Rightly so, and the game was still winnable when he handed it over, leaving matters to be decided by the bullpens. But that’s where the White Sox have a decided advantage, especially with the Blue Jays’ relief corps reeling due to both injuries and underperformance.

Trent Thornton, recently elevated into leverage, took over in the eighth after Rafael Dolis narrowly survived a shaky seventh in relief of Ray, and hit a wall. Jose Abreu and Yermin Mercedes opened the inning with singles, and after Yasmani Grandal walked to load the bases, Vaughn sent a fly ball to the wall in centre to bring home the go-ahead run.

By then manager Charlie Montoyo had seen enough and brought in Carl Edwards Jr., who let the levee break. Adam Eaton blooped a single to make it 3-1, Leury Garcia’s triple to right field brought home two more and a Tim Anderson sac fly plated a sixth run.

That was plenty for Liam Hendriks, the all-star closer who visited the Blue Jays complex as a free agent over the winter, to close things out. He, Jose Ruiz, Evan Marshall and Garrett Crochet delivered a combined four innings of two-hit, two-walk shutout relief, which turned out to be the difference.

“Their pitching is pretty good,” said Montoyo. “The guys that came out of the bullpen, they did a nice job. It doesn't matter when it comes to us because we still find ways to score runs, but their pitching deserves credit today, they did a nice job keeping us to the one run.”

The Blue Jays had themselves been shortening games with their bullpen earlier this season, but the relief corps has become a liability after injuries to David Phelps, Ryan Borucki, Julian Merryweather, Travis Bergen and A.J. Cole depleted a deep group.
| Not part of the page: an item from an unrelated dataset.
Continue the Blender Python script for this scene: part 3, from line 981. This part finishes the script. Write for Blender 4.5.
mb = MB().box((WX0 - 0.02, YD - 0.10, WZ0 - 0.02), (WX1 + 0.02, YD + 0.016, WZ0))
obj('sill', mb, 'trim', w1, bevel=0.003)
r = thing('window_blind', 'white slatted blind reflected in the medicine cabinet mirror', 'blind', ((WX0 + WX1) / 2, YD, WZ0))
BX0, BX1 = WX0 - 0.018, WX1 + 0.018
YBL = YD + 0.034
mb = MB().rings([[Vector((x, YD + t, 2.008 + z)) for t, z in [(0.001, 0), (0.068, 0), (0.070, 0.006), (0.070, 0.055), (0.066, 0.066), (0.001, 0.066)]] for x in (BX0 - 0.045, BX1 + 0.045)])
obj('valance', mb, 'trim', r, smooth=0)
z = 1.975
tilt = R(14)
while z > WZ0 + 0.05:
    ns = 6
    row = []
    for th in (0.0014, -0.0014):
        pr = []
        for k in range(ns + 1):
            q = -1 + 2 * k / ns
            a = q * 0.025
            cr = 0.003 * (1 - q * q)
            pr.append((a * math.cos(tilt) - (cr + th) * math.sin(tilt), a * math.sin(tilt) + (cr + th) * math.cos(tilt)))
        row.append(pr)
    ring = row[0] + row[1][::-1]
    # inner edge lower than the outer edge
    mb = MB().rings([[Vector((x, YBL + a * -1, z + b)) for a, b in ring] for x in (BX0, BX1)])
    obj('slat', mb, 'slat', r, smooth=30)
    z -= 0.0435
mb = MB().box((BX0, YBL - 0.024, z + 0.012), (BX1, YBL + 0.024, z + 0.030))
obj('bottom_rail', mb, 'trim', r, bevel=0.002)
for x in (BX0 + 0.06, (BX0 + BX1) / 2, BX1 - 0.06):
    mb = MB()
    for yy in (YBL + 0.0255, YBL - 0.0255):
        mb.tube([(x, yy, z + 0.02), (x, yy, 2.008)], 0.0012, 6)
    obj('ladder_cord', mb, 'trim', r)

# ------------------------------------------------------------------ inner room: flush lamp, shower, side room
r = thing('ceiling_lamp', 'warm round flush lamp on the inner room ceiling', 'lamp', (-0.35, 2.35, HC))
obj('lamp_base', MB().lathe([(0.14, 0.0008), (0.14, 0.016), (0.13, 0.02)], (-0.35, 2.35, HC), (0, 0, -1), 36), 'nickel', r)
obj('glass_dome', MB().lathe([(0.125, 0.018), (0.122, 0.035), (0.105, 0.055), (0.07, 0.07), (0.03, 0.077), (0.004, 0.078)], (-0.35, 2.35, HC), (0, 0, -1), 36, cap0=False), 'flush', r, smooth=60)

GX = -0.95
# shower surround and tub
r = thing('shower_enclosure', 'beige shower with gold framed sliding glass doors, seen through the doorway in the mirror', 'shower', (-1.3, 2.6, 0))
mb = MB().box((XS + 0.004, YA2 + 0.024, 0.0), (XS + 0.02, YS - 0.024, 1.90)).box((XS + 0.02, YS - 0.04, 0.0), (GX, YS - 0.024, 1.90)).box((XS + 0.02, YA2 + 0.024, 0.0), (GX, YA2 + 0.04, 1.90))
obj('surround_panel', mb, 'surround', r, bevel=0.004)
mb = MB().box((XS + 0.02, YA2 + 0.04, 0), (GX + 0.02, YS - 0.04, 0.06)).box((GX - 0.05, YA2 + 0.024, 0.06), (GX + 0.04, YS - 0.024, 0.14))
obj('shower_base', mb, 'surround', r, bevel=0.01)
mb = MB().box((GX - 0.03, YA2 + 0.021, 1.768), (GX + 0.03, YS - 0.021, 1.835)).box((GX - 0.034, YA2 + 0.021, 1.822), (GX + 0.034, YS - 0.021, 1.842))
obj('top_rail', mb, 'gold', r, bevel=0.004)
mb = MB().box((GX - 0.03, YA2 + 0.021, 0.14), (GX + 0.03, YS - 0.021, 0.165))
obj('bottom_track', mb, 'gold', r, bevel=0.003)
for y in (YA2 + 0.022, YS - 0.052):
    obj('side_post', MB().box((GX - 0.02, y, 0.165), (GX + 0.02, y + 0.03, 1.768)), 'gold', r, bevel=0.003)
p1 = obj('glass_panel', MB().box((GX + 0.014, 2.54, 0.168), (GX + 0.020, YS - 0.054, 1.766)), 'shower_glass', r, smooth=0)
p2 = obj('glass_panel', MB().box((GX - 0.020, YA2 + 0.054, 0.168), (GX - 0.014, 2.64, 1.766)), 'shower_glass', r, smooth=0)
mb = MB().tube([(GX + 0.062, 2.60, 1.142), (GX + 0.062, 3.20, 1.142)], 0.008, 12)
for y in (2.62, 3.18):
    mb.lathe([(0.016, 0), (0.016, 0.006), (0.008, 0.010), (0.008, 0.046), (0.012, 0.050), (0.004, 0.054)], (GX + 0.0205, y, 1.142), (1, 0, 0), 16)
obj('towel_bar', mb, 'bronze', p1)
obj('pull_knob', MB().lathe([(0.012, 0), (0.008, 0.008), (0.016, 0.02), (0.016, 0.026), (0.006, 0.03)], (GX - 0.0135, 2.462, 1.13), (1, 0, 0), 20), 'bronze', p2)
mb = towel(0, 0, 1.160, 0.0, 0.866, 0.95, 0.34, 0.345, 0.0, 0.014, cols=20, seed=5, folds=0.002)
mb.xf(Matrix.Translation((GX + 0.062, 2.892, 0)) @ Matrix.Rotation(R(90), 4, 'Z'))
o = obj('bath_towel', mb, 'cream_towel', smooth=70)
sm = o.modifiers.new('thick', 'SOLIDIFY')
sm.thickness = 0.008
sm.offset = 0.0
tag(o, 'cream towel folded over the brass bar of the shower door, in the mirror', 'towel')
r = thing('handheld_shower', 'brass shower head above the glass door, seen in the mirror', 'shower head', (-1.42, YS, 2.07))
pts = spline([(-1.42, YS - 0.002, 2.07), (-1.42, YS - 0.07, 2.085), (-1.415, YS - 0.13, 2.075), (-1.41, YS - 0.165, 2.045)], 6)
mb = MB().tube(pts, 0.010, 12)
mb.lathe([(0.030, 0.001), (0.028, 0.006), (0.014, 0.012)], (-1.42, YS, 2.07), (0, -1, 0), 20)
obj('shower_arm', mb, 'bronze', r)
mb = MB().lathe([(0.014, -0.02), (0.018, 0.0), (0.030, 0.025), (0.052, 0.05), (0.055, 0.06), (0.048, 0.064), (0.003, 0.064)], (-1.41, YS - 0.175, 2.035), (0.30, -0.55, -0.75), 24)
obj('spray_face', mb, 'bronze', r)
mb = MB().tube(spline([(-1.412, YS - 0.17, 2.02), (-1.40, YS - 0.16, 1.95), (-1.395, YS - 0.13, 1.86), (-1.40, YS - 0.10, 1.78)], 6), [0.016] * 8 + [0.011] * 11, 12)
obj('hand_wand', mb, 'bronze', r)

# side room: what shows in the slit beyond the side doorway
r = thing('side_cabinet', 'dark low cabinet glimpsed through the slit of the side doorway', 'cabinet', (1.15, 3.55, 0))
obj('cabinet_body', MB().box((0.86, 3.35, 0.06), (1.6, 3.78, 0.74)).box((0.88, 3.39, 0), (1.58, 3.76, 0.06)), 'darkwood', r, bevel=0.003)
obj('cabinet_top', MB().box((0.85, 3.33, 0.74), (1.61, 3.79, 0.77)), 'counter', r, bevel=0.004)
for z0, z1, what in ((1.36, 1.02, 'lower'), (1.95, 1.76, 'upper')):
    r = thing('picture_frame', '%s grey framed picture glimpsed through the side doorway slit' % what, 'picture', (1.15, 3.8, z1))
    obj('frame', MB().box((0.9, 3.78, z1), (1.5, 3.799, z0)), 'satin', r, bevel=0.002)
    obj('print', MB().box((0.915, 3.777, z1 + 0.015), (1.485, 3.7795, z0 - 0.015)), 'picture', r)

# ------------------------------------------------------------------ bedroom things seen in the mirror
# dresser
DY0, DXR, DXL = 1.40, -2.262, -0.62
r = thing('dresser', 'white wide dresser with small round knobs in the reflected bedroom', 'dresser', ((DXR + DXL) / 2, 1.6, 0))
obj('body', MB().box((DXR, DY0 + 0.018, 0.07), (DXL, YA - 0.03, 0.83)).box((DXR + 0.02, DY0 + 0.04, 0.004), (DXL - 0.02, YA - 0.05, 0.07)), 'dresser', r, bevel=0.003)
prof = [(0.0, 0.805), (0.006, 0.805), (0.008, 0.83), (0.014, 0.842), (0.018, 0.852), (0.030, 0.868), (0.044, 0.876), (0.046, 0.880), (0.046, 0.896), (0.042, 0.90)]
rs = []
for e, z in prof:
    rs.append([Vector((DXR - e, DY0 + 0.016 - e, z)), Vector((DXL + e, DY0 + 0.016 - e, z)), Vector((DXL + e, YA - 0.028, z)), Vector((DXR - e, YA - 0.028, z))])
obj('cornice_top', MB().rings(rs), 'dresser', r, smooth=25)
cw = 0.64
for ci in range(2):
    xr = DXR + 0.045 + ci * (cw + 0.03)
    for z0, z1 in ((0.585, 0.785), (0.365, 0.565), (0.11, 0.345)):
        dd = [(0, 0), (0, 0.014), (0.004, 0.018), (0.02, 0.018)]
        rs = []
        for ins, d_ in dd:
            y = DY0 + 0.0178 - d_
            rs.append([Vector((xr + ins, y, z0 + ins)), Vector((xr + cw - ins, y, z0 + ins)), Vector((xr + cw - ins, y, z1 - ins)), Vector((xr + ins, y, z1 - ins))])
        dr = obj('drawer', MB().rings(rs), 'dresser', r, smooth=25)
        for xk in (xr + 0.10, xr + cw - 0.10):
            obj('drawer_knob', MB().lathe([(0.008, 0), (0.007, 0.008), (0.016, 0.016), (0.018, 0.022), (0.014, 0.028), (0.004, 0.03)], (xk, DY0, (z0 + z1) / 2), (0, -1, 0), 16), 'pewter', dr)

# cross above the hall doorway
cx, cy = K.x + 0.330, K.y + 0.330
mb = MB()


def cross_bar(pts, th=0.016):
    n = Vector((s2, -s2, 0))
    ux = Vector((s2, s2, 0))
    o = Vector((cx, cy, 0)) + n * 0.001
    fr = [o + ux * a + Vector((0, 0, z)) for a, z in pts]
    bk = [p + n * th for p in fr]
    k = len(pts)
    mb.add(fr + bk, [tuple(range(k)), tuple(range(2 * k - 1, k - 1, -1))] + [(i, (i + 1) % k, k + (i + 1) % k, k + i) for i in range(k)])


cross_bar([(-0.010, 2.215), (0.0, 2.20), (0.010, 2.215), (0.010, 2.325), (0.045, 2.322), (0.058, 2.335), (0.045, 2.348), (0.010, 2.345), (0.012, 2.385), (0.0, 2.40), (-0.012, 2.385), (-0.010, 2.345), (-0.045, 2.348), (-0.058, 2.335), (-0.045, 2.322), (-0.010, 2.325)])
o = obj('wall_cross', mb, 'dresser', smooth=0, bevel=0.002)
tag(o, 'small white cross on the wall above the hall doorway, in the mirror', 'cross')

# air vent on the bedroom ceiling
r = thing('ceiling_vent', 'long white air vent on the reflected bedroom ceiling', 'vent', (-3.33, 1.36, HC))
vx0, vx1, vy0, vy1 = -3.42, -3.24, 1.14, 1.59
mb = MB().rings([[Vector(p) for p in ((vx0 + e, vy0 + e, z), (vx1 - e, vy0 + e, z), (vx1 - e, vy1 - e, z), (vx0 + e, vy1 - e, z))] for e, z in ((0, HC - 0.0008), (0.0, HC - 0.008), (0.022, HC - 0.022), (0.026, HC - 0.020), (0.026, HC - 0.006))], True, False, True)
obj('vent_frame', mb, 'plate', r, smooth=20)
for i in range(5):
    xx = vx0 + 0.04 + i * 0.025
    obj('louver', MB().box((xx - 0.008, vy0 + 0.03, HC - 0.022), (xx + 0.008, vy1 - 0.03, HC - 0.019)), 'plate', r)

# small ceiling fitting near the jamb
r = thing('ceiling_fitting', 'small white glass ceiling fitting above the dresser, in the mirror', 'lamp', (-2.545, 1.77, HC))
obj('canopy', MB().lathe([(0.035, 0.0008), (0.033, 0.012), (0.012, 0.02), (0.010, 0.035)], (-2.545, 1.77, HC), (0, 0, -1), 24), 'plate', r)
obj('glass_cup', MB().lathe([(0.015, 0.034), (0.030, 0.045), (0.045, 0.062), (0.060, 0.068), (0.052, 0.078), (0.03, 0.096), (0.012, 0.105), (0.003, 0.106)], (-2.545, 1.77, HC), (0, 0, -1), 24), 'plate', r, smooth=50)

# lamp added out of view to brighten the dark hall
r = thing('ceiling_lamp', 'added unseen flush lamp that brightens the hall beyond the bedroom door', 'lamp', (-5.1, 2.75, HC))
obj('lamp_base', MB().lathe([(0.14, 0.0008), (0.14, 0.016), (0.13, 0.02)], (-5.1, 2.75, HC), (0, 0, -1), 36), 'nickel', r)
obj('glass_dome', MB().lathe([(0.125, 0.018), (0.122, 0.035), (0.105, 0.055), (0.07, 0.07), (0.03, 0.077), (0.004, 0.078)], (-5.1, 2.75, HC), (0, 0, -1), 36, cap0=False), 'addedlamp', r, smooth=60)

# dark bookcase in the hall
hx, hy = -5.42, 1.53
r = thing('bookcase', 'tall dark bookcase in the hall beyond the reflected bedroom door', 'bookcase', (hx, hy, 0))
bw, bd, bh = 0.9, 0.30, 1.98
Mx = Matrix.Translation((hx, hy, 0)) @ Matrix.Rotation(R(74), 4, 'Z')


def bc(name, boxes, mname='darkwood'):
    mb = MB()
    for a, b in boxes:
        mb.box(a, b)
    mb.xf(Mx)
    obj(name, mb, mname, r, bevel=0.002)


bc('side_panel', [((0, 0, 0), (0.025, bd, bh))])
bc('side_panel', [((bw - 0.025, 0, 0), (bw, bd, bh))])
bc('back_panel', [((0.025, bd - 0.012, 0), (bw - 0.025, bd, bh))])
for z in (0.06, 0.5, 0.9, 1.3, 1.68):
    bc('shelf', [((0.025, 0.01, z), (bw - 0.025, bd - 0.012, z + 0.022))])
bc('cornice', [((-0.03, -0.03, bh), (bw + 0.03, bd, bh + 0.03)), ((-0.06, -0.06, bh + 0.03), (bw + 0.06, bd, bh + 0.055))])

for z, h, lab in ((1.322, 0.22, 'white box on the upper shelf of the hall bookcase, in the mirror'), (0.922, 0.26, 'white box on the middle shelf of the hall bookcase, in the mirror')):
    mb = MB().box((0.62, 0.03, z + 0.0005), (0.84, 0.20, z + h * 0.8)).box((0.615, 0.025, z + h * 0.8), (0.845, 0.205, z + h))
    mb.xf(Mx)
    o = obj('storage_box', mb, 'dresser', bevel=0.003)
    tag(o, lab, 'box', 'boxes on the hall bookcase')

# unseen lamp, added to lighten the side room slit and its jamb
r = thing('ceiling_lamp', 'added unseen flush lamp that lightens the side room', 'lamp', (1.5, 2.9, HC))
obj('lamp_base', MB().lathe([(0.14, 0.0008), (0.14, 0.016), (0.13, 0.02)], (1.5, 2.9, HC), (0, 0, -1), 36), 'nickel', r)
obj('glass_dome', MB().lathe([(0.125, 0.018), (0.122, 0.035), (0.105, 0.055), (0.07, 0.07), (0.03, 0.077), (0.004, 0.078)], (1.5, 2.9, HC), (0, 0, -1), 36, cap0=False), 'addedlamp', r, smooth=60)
Combine that with the recent struggles of Tyler Chatwood, the Dolis roller-coaster ride plus some regression from early surprises like Anthony Castro and Joel Payamps and suddenly Montoyo is having to make things up on the fly late in games.

“There are so many guys that have gotten hurt, somebody else has got to do it," Montoyo said. "That's what we're missing right now. We're walking too many people out of the bullpen, putting people on base in the late innings. That's not good. We need to get better at that. Throw more strikes and get people out.”

His plan Tuesday was to have Dolis and Jordan Romano, one of the few steady hands at the moment, split the final four outs behind Ray. But Dolis’ meandering seventh, which included two walks and a hit to load the bases before he caught Yoan Moncada looking at his 26th pitch, submarined that and forced Thornton into leverage.

On Saturday, nursing a 6-2 lead, Thornton delivered two clean innings in the seventh and eighth, but Tuesday, the only out he recorded travelled 395 feet at 103.1 m.p.h. off the bat and had an expected batting average of .770. Edwards got BABIP’d on the Garcia triple (.110 expected average) and the Anderson single (.090) but he also didn’t get one whiff on six swings.

“Edwards just came in so we want to see what he can do,” said Montoyo. “Trent, he's been pitching good so now he has a chance to pitch in higher leverage. Romano's been outstanding the whole time. Dolis has been up and down but he's been better lately.

“Somebody's got to pick up the slack. We just didn't do it tonight.”

Which is a shame because Ray deserved a better result.

Working with Riley Adams, making his big-league debut after replacing the injured Danny Jansen on the roster, the resurgent lefty was in total command, allowing only five hits and walking none. White Sox hitters whiffed on 21 of their 57 swings, unable to square up a fastball that sat 95.5 and helpless versus a slider that generated 14 misses and at an average of 89.9, was 1.1 m.p.h. above his season rate.

“It's just continued comfortability with it,” Ray said of the pitch’s effectiveness. “I'm just feeling better and better with it each outing. It's just trusting it, trusting (that) when I throw it it's going to do what I want it to do. And that's added to the velocity of it, just having that trust for it.”

As he builds faith in his repertoire, the Blue Jays continue to search for relievers to trust in key spots. And against an unfamiliar foe in the White Sox, they saw the all-too-familiar sight of their bullpen, once a strength, wilting late.